The pre-Keynesian neglect of macroeconomic theory followed from its views that departures from full employment were strictly temporary. It argued that automatic forces of competitive markets will bring employment and output back to full employment level.

The fact that there were relatively few severe or prolonged depressions (at least during the first half of the nineteenth century) gave support to the above belief. Lapses from full employment being infrequent and short-lived could be easily explained away as exceptions to the full employment rule. Keynes was the first economist to present successfully an alternate macroeconomic theory of the determination of employment and output that explained why the forces of a free market economy did not assure sufficient aggregate demand that would automatically generate full employment. His ‘General Theory’ offered an explanation of the economic disaster of the 1930s that the U.S.A. and many other countries suffered.

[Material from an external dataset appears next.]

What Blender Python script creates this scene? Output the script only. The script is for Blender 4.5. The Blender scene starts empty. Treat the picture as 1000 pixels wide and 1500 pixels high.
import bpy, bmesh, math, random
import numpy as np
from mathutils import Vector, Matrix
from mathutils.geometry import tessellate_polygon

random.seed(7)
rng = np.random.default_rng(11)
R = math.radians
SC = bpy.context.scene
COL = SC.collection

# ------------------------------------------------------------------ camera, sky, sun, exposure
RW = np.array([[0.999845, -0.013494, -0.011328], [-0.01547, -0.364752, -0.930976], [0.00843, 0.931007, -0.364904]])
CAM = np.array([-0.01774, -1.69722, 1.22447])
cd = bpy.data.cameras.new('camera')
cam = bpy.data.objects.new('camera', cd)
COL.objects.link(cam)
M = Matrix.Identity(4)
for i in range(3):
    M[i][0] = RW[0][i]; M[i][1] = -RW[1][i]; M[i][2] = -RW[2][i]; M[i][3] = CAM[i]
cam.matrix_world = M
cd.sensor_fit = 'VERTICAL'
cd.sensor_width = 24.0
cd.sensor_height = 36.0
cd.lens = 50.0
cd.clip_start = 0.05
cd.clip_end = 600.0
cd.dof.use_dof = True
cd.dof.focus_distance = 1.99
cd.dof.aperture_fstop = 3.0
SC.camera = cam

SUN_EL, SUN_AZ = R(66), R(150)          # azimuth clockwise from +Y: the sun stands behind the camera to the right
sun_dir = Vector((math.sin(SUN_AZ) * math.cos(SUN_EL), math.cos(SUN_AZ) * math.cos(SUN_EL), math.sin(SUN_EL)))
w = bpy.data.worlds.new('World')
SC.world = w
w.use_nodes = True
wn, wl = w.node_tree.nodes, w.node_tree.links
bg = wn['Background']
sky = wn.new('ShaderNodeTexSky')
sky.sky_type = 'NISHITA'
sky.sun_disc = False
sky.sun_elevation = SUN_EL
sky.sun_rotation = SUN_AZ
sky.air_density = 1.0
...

As a result, during the decade following the appearance of the ‘General Theory’ economists engaged themselves to refining, building, analyzing and upholding the pioneer work of Keynes. Keynesian macro- economic theory was successfully applied during and after World War II to the problems of tackling inflation. From this macro theory flowed policy measures designed to lift the economy to the level of full employment to which automatic forces of free market economy failed to carry it. For these reasons macro-economic rose to prominence through the 1940s and 1950s from its earlier relative obscurity.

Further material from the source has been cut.